Website: alexanderpodelko.com

Blog: alexanderpodelko/blog

Alex Podelko has specialized in performance since 1997, working as a performance engineer and architect for several companies. Currently he is Consulting Member of Technical Staff at Oracle, responsible for performance testing and optimization of Enterprise Performance Management and Business Intelligence (a.k.a. Hyperion) products. Alex periodically talks and writes about performance-related topics, advocating tearing down silo walls between different groups of performance professionals. His collection of performance-related links and documents (including his recent papers and presentations) can be found at alexanderpodelko.com.

Alex currently serves as a director for the Computer Measurement Group, an organization of performance and capacity planning professionals.

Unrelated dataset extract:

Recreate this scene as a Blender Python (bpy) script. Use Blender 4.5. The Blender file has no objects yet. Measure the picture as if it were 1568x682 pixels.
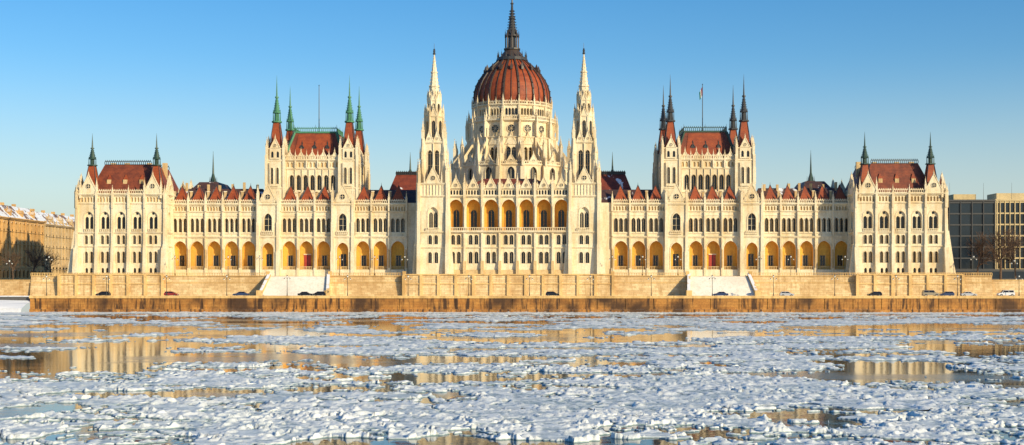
import bpy, math, random
import numpy as np
from mathutils import Vector
random.seed(7)
rad=math.radians
D=bpy.data; C=bpy.context

# ------------------------------------------------------------------ materials
def newmat(name):
    m=D.materials.new(name); m.use_nodes=True
    nt=m.node_tree; nt.nodes.clear()
    out=nt.nodes.new('ShaderNodeOutputMaterial'); b=nt.nodes.new('ShaderNodeBsdfPrincipled')
    nt.links.new(b.outputs[0],out.inputs[0])
    return m,nt,b
def coords(nt,scale=(1,1,1)):
    g=nt.nodes.new('ShaderNodeNewGeometry'); mp=nt.nodes.new('ShaderNodeMapping')
    mp.inputs['Scale'].default_value=scale
    nt.links.new(g.outputs['Position'],mp.inputs[0]); return mp.outputs[0],g
def noise(nt,vec,scale,detail=4,rough=.55):
    n=nt.nodes.new('ShaderNodeTexNoise'); n.inputs['Scale'].default_value=scale
    n.inputs['Detail'].default_value=detail; n.inputs['Roughness'].default_value=rough
    nt.links.new(vec,n.inputs['Vector']); return n.outputs[0]
def ramp(nt,fac,a,b):
    r=nt.nodes.new('ShaderNodeMapRange'); r.inputs[1].default_value=a; r.inputs[2].default_value=b
    r.interpolation_type='SMOOTHSTEP'
    nt.links.new(fac,r.inputs[0]); return r.outputs[0]
def mix(nt,fac,c1,c2,mode='MIX'):
    m=nt.nodes.new('ShaderNodeMix'); m.data_type='RGBA'; m.blend_type=mode
    for i,c in ((0,fac),(6,c1),(7,c2)):
        if isinstance(c,(int,float)): m.inputs[i].default_value=c
        elif isinstance(c,tuple): m.inputs[i].default_value=(*c,1)
        else: nt.links.new(c,m.inputs[i])
    return m.outputs[2]
def math_(nt,op,a,b=0.0):
    m=nt.nodes.new('ShaderNodeMath'); m.operation=op
    for i,c in ((0,a),(1,b)):
        if isinstance(c,(int,float)): m.inputs[i].default_value=c
        else: nt.links.new(c,m.inputs[i])
    return m.outputs[0]
def bump(nt,b,h,strength,dist):
    n=nt.nodes.new('ShaderNodeBump'); n.inputs['Strength'].default_value=strength; n.inputs['Distance'].default_value=dist
    nt.links.new(h,n.inputs['Height']); nt.links.new(n.outputs[0],b.inputs['Normal'])
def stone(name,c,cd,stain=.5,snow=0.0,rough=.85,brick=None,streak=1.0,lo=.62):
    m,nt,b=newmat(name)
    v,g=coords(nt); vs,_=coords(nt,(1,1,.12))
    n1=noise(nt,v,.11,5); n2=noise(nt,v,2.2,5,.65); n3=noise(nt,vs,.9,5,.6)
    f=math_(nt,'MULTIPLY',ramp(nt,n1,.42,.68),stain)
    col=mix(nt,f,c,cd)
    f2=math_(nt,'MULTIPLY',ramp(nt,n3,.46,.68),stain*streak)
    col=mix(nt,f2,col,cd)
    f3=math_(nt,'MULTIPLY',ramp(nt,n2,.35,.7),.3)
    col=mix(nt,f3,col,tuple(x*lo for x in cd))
    if brick:
        bt=nt.nodes.new('ShaderNodeTexBrick'); bt.inputs['Scale'].default_value=1
        bt.inputs['Brick Width'].default_value=brick[0]; bt.inputs['Row Height'].default_value=brick[1]
        bt.inputs['Mortar Size'].default_value=.035
        bt.inputs['Color1'].default_value=(1,1,1,1); bt.inputs['Color2'].default_value=(.70,.60,.50,1); bt.inputs['Mortar'].default_value=(.42,.35,.27,1)
        sx=nt.nodes.new('ShaderNodeSeparateXYZ'); nt.links.new(v,sx.inputs[0])
        cx=nt.nodes.new('ShaderNodeCombineXYZ'); nt.links.new(math_(nt,'ADD',sx.outputs[0],sx.outputs[1]),cx.inputs[0]); nt.links.new(sx.outputs[2],cx.inputs[1])
        nt.links.new(cx.outputs[0],bt.inputs['Vector'])
        col=mix(nt,.75,col,bt.outputs[0],'MULTIPLY')
    if snow>0:
        sn=nt.nodes.new('ShaderNodeSeparateXYZ'); nt.links.new(g.outputs['Normal'],sn.inputs[0])
        n4=noise(nt,v,.35,4)
        fs=math_(nt,'MULTIPLY',ramp(nt,sn.outputs[2],.55,.85),ramp(nt,n4,.62-snow*.3,.72-snow*.3))
        col=mix(nt,fs,col,(.82,.84,.88))
    nt.links.new(col,b.inputs['Base Color']); b.inputs['Roughness'].default_value=rough
    bump(nt,b,n2,.35,.12)
    return m
M={}
M['stone']=stone('limestone_white',(.86,.76,.55),(.60,.42,.19),.5,.6)
M['stone2']=stone('limestone_cream',(.70,.51,.26),(.42,.27,.11),.5,.5)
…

Session - Reinventing Performance Testing

July 31 12-1PM

The industry is transforming before our eyes and performance testing should change too. A stereotypical, last-moment performance validation in a test lab using an expensive record-playback load testing tool is no longer enough. There are many factors driving the change such as:

• Cloud practically eliminated the lack of appropriate hardware as a reason for not doing load testing, decreased the cost of large-scale tests, and significantly increased a number of configuration options.

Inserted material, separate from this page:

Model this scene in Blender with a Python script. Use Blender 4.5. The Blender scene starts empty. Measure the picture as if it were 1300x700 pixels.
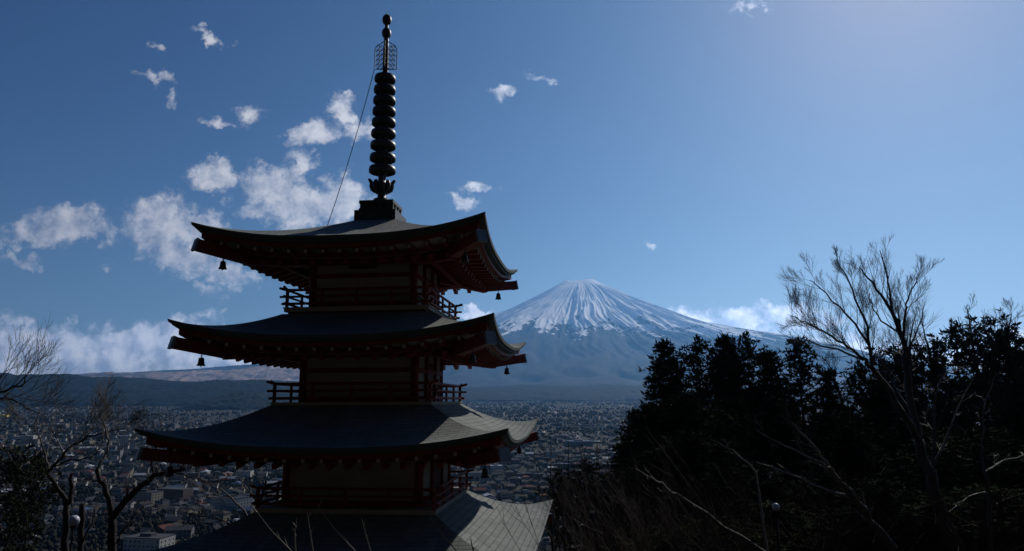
import bpy, math, random
import numpy as np
from mathutils import Vector, Matrix
R_ = math.radians
random.seed(7); rng = np.random.default_rng(11)
S = bpy.context.scene
COL = S.collection

# ------------------------------------------------------------------ camera
F_PX, PITCH, ROLL = 882.0, 0.180, -0.0045          # focal length in photo pixels (1300 wide)
cam_data = bpy.data.cameras.new('camera')
cam_data.sensor_width = 36.0
cam_data.lens = F_PX / 1300 * 36
cam_data.clip_start = 0.1
cam_data.clip_end = 60000
cam = bpy.data.objects.new('camera', cam_data)
COL.objects.link(cam)
CAM_ROT = Matrix.Rotation(math.pi/2 + PITCH, 3, 'X') @ Matrix.Rotation(ROLL, 3, 'Z')
cam.matrix_world = CAM_ROT.to_4x4()
S.camera = cam

def ray(px, py):
    return CAM_ROT @ Vector(((px - 650) / F_PX, (350 - py) / F_PX, -1.0))
def W(px, py, d):
    """world point d metres ahead (along world y) seen at photo pixel px, py"""
    r = ray(px, py)
    return Vector((r.x / r.y * d, d, r.z / r.y * d))

# ------------------------------------------------------------------ sun, sky, exposure
SUN_EL, SUN_AZ = 35.0, 32.5                        # azimuth clockwise from straight ahead (+Y)
SKY_STRENGTH = 0.065
SKY_CURVE = ((1.68, 5.0, .72), (1.50, 7.0, .74), (1.18, 10.3, .74))      # deep, contrasty film-like blue: power, reference, gain per channel
SUN_STRENGTH = 4.0
S.view_settings.view_transform = 'Standard'
S.view_settings.look = 'None'
S.view_settings.exposure = 0.0
S.view_settings.gamma = 1.0
S.view_settings.use_curve_mapping = False
S.cycles.volume_bounces = 1
S.cycles.max_bounces = 6
sd = bpy.data.lights.new('sun', 'SUN')
sd.energy = SUN_STRENGTH; sd.angle = R_(0.55); sd.color = (1.0, 0.94, 0.85)
sun = bpy.data.objects.new('sun', sd); COL.objects.link(sun)
sv = Vector((math.sin(R_(SUN_AZ)) * math.cos(R_(SUN_EL)), math.cos(R_(SUN_AZ)) * math.cos(R_(SUN_EL)), math.sin(R_(SUN_EL))))
sun.rotation_euler = sv.to_track_quat('Z', 'Y').to_euler()

class NT:
    """small helper for node trees"""
    def __init__(s, tree): s.t = tree; s.n = tree.nodes; s.n.clear()
    def node(s, kind, **kw):
        n = s.n.new(kind)
        for k, v in kw.items():
            if k == 'ins':
                for i, x in v.items(): s.set(n.inputs[i], x)
            else: setattr(n, k, v)
        return n
    def set(s, inp, x):
        if isinstance(x, bpy.types.NodeSocket): s.t.links.new(x, inp)
        else: inp.default_value = x
    def math(s, op, a, b=0.0, c=0.0, clamp=False):
        n = s.node('ShaderNodeMath', operation=op, use_clamp=clamp, ins={0: a, 1: b, 2: c}); return n.outputs[0]
    def vmath(s, op, a, b=(0, 0, 0), scale=1.0):
        n = s.node('ShaderNodeVectorMath', operation=op, ins={0: a, 1: b})
        n.inputs[3].default_value = scale; return n.outputs[0]
    def noise(s, vec, scale, detail=4, rough=0.5, col=False, w=None):
        n = s.node('ShaderNodeTexNoise', ins={'Vector': vec, 'Scale': scale, 'Detail': detail, 'Roughness': rough})
        return n.outputs['Color' if col else 'Fac']
    def ramp(s, fac, stops):
        n = s.node('ShaderNodeValToRGB', ins={0: fac}); e = n.color_ramp.elements
        while len(e) < len(stops): e.new(0.5)
        for x, (p, c) in zip(e, stops):
            x.position = p; x.color = (c, c, c, 1) if isinstance(c, (int, float)) else (*c, 1)
        return n.outputs[0]
    def mix(s, fac, a, b, blend='MIX'):
        n = s.node('ShaderNodeMix', data_type='RGBA', blend_type=blend)
        s.set(n.inputs[0], fac)
        for i, x in ((6, a), (7, b)):
            s.set(n.inputs[i], x if isinstance(x, bpy.types.NodeSocket) else (*x, 1))
        return n.outputs[2]
    def mapr(s, v, a, b, c, d, smooth=False):
        n = s.node('ShaderNodeMapRange', ins={0: v, 1: a, 2: b, 3: c, 4: d})
        if smooth: n.interpolation_type = 'SMOOTHSTEP'
        return n.outputs[0]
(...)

• Agile development eliminates the primary problem of the traditional development: you need to have a working system before you may test it. Now, with agile development, we've had a major “shift left”, allowing us to start testing early. But that blessing brings need for both automated and exploratory performance testing – both requiring a new mindset and another set of skills and tools [and not many available].

• Continuous Integration brings the need for performance testing to be interwoven with the whole development process. There are no easy answers here to fit every situation and performance testing integration with CI is just taking its first steps. • New Architectures - dynamic, auto-scaling architectures, often heavily using third-party components - changing the way we should must design collect and analyze information.

• New Technologies may require other ways to generate load. In addition to traditional protocol-level record/playback tools, we may use UI-level record/playback or programming.

Performance testing is rather trailing behind the changes and, unfortunately, there are no simple solutions to catch up easily. I am going to analyze all the above factors further in depth illustrating the challenges we have there and what are possible ways to address them. I don’t have ready recipes here – and it may be a long way before we get any. We should practically re-invent performance testing to match the challenges – old traditional approaches don’t cover the need. And we still have the need – there are many areas where performance testing remains the only way to assure performance and reliability of systems [before you run into problems in production].